Originally published on Trevor Trove on July 18, 2016
Pokemon GO launched in Canada today. And then spent the next hour or so in server hell, as it has intermittently since launch. So this is your friendly reminder to not waste money on this game. If you want to spend money to buy the Pokecoins, that’s fine and good. I won’t stop you. But don’t waste those coins on items that will potentially be lost as a result of the game’s quite frankly unacceptably buggy state.
People keep pointing to the idea that “well if you look in settings, the game isn’t even to version 1 yet” (sitting at 0.29.2 as I type this) as if that’s an excuse. Sorry. It is not. If you’re going to charge people for a product, you should be held accountable for providing said product. “The game’s not finished” is not a valid excuse if Niantic, Nintendo, and the Pokemon Company are raking in millions of dollars daily on this product.
Of note, in the game’s “Terms of Service” agreement that everyone just glossed over on their race to get their first Bulbasaur, Squirtle, Charmander, or Pikachu, the game lays out, in no uncertain terms that they owe you nothing in the instances where their game crashes result in the lost of your items. Under the section titled “Purchases of Virtual Money and Virtual Goods:”
As set forth below, all Virtual Money, Virtual Goods, and other Content is provided “as is,” without any warranty. You agree that all sales by us to you of Virtual Money and Virtual Goods are final and that we will not permit exchanges or refunds for and unused Virtual Money or Virtual Goods once the transaction has been made.
So if you used that Virtual Money for Pokeballs that you lost trying to catch a Pokemon when the game froze up or you used an Incense or Lucky Egg you paid Virtual Money for and then lost 25 of your 30 minutes because the servers crashed, they don’t owe you anything. This is, of course, the work of their legal team covering their own ass. It would be incredibly poor work on the part of their Customer Service or Marketing Teams to actually stand firm on that so I imagine we will see the occasional “Thanks for playing our game while we work out the kinks” log-in rewards. They’ll try to appease players by awarding them 100 Pokecoins here and there (which would otherwise cost $0.99): not enough to cut into all of the money they can actually make on the product, but enough to whet someone’s appetite and whittle away at a person’s resistance to spending real cash on this free-to-play game.

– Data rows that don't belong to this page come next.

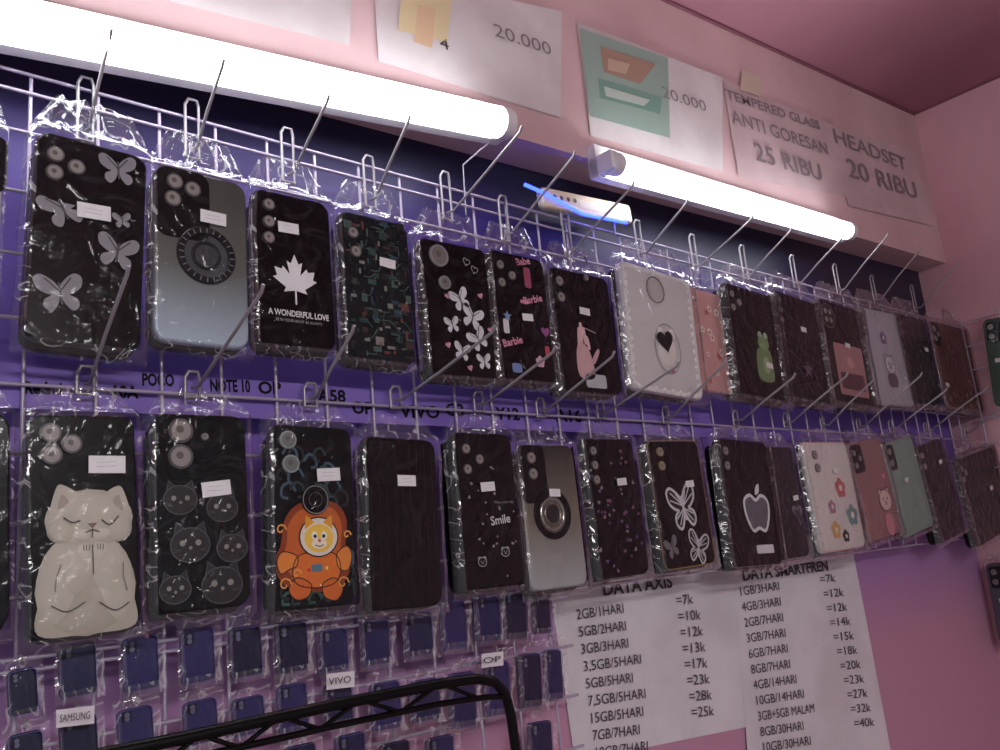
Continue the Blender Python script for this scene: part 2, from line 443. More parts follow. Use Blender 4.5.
        for a in range(A): s.F.append((n0+(B-1)*A+a, n0+(B-1)*A+(a+1)%A, n0+B*A)); s.fm.append(mi); s.sm.append(True)
    def lens(s, pts, r=.0065, island=None, rim=(92,90,92), glare_glass=(158,152,148)):
        if island:
            cx, cy, iw, ih = island
            s.prism(rrect(iw,ih,min(iw,ih)*.22,4,cx,cy), 0, .0012, (20,20,24), .2)
        for p in pts:
            s.prism(s.circ(p,r), 0, .0024, rim, .3, .3)
            s.prism(s.circ(p,r*.80), .0024, .0026, glare_glass, .3)  # grey disc colour stands in for glare on the lens
            s.prism(s.circ((p[0]-r*.1,p[1]+r*.1),r*.3), .0026, .00275, (112,106,104), .2)
    def camera(s, style='tri', r=.006):
        x0 = -s.w/2; y1 = s.h/2
        if style == 'tri':
            s.lens([(x0+.015,y1-.017),(x0+.015,y1-.037),(x0+.031,y1-.027)], r, (x0+.024,y1-.027,.038,.044))
        elif style == 'two':
            s.lens([(x0+.015,y1-.017),(x0+.015,y1-.036)], r, (x0+.020,y1-.027,.028,.042))
        elif style == 'col':
            s.lens([(x0+.014,y1-.015),(x0+.014,y1-.031),(x0+.014,y1-.047)], r*.85)
        elif style == 'wide':
            s.lens([(x0+.016,y1-.016),(x0+.016,y1-.034)], r, (0,y1-.025,s.w*.86,.044))
        elif style == 'round':
            s.prism(s.circ((x0+.027,y1-.027),.021), 0, .0014, (34,34,38), .2)
            s.ring((x0+.027,y1-.027),.0205,.0014,(140,130,120),8,metal=.6)
            s.lens([(x0+.020,y1-.020),(x0+.034,y1-.020),(x0+.020,y1-.034),(x0+.034,y1-.034)], .0048)
    def tag(s, u, v, k=1, ang=None):
        c = s.L(u,v); a = rng.uniform(-.08,.12) if ang is None else ang
        W, H = .0100*k, .0050*k
        s.poly([(c[0]+x*W*math.cos(a)-y*H*math.sin(a), c[1]+x*W*math.sin(a)+y*H*math.cos(a)) for x,y in ((-1,-1),(1,-1),(1,1),(-1,1))], (244,244,246), 13, .5, z=.0029)
        for dy in (-.0015,.0015):
            s.stroke([(c[0]-W*.6, c[1]+dy),(c[0]+W*.5,c[1]+dy+.0004)], .0003, (180,180,190), 15)
    def done(s):
        if s.V: mkobj('printed_design', s.V, s.F, s.ms, s.fm, smooth=s.sm, parent=s.e)

BF = [(0,.14),(.14,.36),(.40,.54),(.58,.44),(.54,.18),(.34,.02),(.22,-.03),(.40,-.14),(.42,-.34),(.26,-.46),(.10,-.30),(.025,-.12)]
def xf(pts, c, k, rot=0, sy=1):
    ca, sa = math.cos(rot), math.sin(rot)
    return [(c[0]+k*(x*ca-y*sy*sa), c[1]+k*(x*sa+y*sy*ca)) for x,y in pts]
def butterfly(K, c, k, cc, rot=0, sq=1, outline=None, layer=3):
    half = catmull([(0,.14)]+BF[1:]+[(0,-.12)], 4)
    r = [(x*sq,y) for x,y in half]; l = [(-x*sq,y) for x,y in half]
    for h in (r,l):
        if outline: 
            K.poly(xf(h,c,k,rot), outline, layer)
            K.stroke(xf(h,c,k,rot), k*.07, cc, layer+1, True)
            for i_ in (6,10,14): K.stroke(xf([(0,.05),(h[i_][0]*.85,h[i_][1]*.85)],c,k,rot), k*.035, cc, layer+2)
            for i_ in (30,34): K.stroke(xf([(0,0),(h[i_][0]*.85,h[i_][1]*.85)],c,k,rot), k*.035, cc, layer+2)
        else:
            K.poly(xf(h,c,k,rot), cc, layer)
            K.stroke(xf([(0,.05),(h[8][0]*.8,h[8][1]*.8)],c,k,rot), k*.035, (60,60,66), layer+1)
    K.stroke(xf([(0,.3),(0,-.3)],c,k,rot), k*.06, cc if outline else (70,70,76), layer+3)
def heart(K, c, k, cc, rot=0, layer=3, stroke=0):
    p = []
    for i in range(24):
        t = 2*math.pi*i/24
        p.append((math.sin(t)**3*.5, (13*math.cos(t)-5*math.cos(2*t)-2*math.cos(3*t)-math.cos(4*t))/32))
    if stroke: K.stroke(xf(p,c,k,rot), stroke, cc, layer, True)
    else: K.poly(xf(p,c,k,rot), cc, layer)
def star(K, c, k, cc, n=5, layer=3, inner=.4):
    K.poly([(c[0]+k*(1 if i%2==0 else inner)*math.sin(math.pi*i/n), c[1]+k*(1 if i%2==0 else inner)*math.cos(math.pi*i/n)) for i in range(2*n)], cc, layer)
def flower(K, c, k, cc, mid, layer=3, n=5):
    for i in range(n):
        a = 2*math.pi*i/n+.3
        K.disc((c[0]+k*.55*math.cos(a), c[1]+k*.55*math.sin(a)), k*.42, cc, layer+.2*i)
    K.disc(c, k*.3, mid, layer+2)
def bear(K, c, k, cc, wd, fill=None, layer=3):
    for sx in (-1,1):
        q = (c[0]+sx*k*.62, c[1]+k*.62)
        if fill: K.disc(q, k*.32, fill, layer)
        K.ring(q, k*.32, wd, cc, layer+.5)
    if fill: K.disc(c, k, fill, layer+1, 1, .85)
    else: K.disc(c, k*.97, BLACK, layer+1, 1, .85)
    K.ring(c, k, wd, cc, layer+1.5, 1, .85)
    for sx in (-1,1): K.disc((c[0]+sx*k*.35,c[1]+k*.1), k*.1, cc, layer+2)
    K.disc((c[0],c[1]-k*.15), k*.12, cc, layer+2, 1, .7)
    K.stroke([(c[0]-k*.2,c[1]-k*.38),(c[0],c[1]-k*.28),(c[0]+k*.2,c[1]-k*.38)], wd*.8, cc, layer+2)

W = (235,235,238)
# ================= upper row =================
K = Case([(-60,120),(6,128),(-4,330),(-78,325)], body=(205,205,210)); K.camera('tri'); K.done()
K = Case([(37,136),(148,150),(141,350),(22,343)], stack=1)
K.prism(rrect(.040,.050,.010,5,-K.w/2+.024,K.h/2-.030), 0, .0010, (20,20,23), .15)
K.lens([K.L(55,155),K.L(54,173),K.L(76,168)], .0062, None)
for u,v,k,r in ((118,171,.024,.1),(63,210,.026,.5),(122,221,.012,.2),(117,253,.026,-.1),(60,294,.028,.2)): butterfly(K, K.L(u,v), k, (150,148,156), r)
for i in range(14): K.disc((rng.uniform(-.4,.4)*K.w, rng.uniform(-.45,.45)*K.h), .0005, (110,110,120), 3)
K.tag(93,213,1.2); K.done()

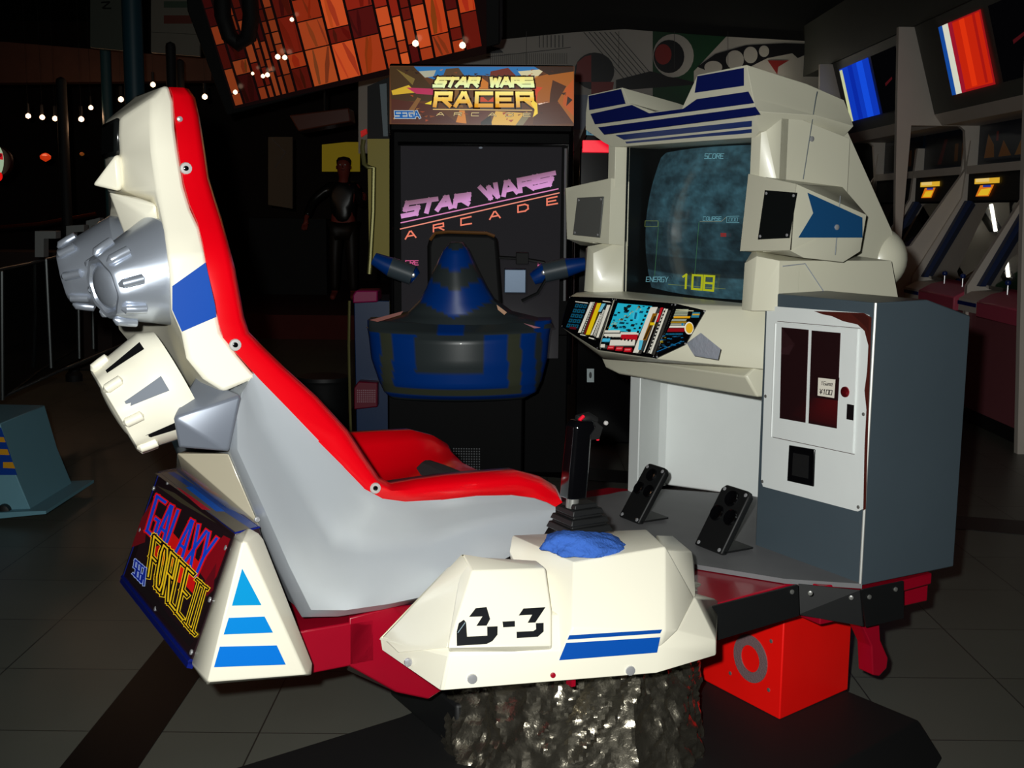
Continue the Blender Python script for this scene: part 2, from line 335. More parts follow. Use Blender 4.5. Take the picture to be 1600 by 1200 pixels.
# ---------------------------------------------------------------- support panel, pedals
pan = MB()
pl = [P(980, 768, z=.504), P(1000, 776, z=.504), P(1030, 757, z=.504), P(1060, 760, z=.504), P(1181, 778, z=.504), M(2.62, -2.45, .504)]
pts = [M(2.22, -3.05, .50), M(2.235, -2.98, .50), M(2.35, -3.0, .5), M(2.40, -2.9, .5), M(2.52, -2.5, .5), M(2.6, -2.5, .5), M(2.6, -3.1, .5), M(2.3, -3.12, .5)]
pts = [P(980, 768, z=.50), P(996, 775, z=.50), P(1033, 757, z=.50), P(1100, 766, z=.5), P(1181, 778, z=.50), M(2.60, -2.5, .5), M(2.66, -3.1, .5)]
pan.prism(pts, (0, 0, .46)).put('support_panel', white_paint, ride, bevel=.005)
def pedal(bl_, br_, v0, v1, top_l, top_r):
    A, B = P(*bl_, z=.508), P(*br_, z=.508); Tl = P(*top_l, v=UVZ(A)[1]); Tr = P(*top_r, v=UVZ(B)[1])
    Tm = (Tl+Tr)/2; Tl2 = M(UVZ(Tm)[0], UVZ(Tl)[1], Tm.z); Tr2 = M(UVZ(Tm)[0], UVZ(Tr)[1], Tm.z)
    au = (UVZ(A)[0]+UVZ(B)[0])/2; A = M(au, UVZ(A)[1], .508); B = M(au, UVZ(B)[1], .508)
    up = (Tl2-A).normalized(); sd = (B-A).normalized(); n = sd.cross(up); n = n if n.dot(EYE-A) > 0 else -n
    o = MB().prism([A, B, B+(Tr2-B)*.93, Tr2-sd*.012, Tl2+sd*.012, A+(Tl2-A)*.93], -n*.02).put('foot_pedal', black_rub, ride, bevel=.004)
    MB().prism([A+UD*.012, B+UD*.012, B+UD*.11, A+UD*.11], (0, 0, .005)).put('base_plate', black_rub, o)
    for x, y in ((.12, .05), (.88, .05), (.12, .93), (.88, .93)): screw('screw', A+(B-A)*x+(Tl2-A)*y, n, .006, chrome, o)
    for x, y in ((.5, .82), (.25, .55), (.75, .55)):
        c0 = A+(B-A)*x+(Tl2-A)*y; s_ = (B-A).length*.2
        rg = [[c0+n*h+(sd*math.cos(2*math.pi*i/20)+up*math.sin(2*math.pi*i/20))*r for i in range(20)] for r, h in ((s_*1.05, -.001), (s_*.95, .005), (s_*.8, .004), (s_*.1, .0015))]
        MB().loft(rg).put('grip_pad', black_gloss, o)
pedal((960, 807), (1003, 817), 0, 0, (1009, 723), (1044, 731))
pedal((1083, 850), (1128, 866), 0, 0, (1133, 756), (1171, 768))
# ---------------------------------------------------------------- seat: red bucket, cream back, silver hull
VN, VF, VC = -2.30, -2.94, -2.62
ST = [((299,138),(265,136),.02),((309,152),(270,149),.02),((316,182),(273,180),.02),((324,232),(279,237),.03),((331,279),(287,285),.04),((340,309),(296,318),.05),((351,342),(309,348),.05),((360,375),(317,380),.06),
 ((372,420),(325,425),.07),((381,467),(336,470),.08),((386,495),(342,505),.08),((394,520),(349,528),.09),((415,542),(372,555),.10),((451,577),(405,592),.11),((501,622),(450,638),.12),((549,674),(500,690),.13),
 ((578,718),(540,730),.14),((598,748),(572,763),.14),((618,759),(600,778),.13),((660,753),(637,783),.12),((703,747),(692,780),.12),((760,742),(745,774),.11),((813,738),(800,773),.09),((850,747),(835,778),.07),((875,762),(855,785),.05),((884,779),(868,792),.02)]
def atv(p, v): u, _, z = UVZ(p); return M(u, v, z)
rings = []; padpts = []
HY = [(136, .12), (200, .175), (240, .19), (290, .215), (340, .255), (405, .318), (480, .32), (2000, .32)]
def hw(y):
    if y <= 136: return .12
    for (a, b), (c, d) in zip(HY, HY[1:]):
        if y <= c: return b+(d-b)*(y-a)/(c-a)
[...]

And that’s what it’s really all about. Using the same tactics as drug-dealers. Giving the player a “taste” and banking on the player then needing to feed that addiction. If it ain’t broke, don’t fix it. Especially when you’ve already spent 20 years indoctrinating the world with the “Gotta catch ’em all!” tagline.

Also as a side note for anyone planning on trying to make a living trading Pokemon for cash when the game eventually introduces trading, that’s against the Terms of Service, as well. Under “Trading:”
The App permits Account holders to capture and trade virtual items, including but not limited to Pokemon characters or creatures (“Trading Items”) during gameplay…Trading Items may be traded with other Account holders for other Trading Items, but Trading Items can never be sold, transferred, or exchanged for Virtual Money, Virtual Goods, “real goods, “real money, or “real services, or any other compensation of consideration from us or anyone else.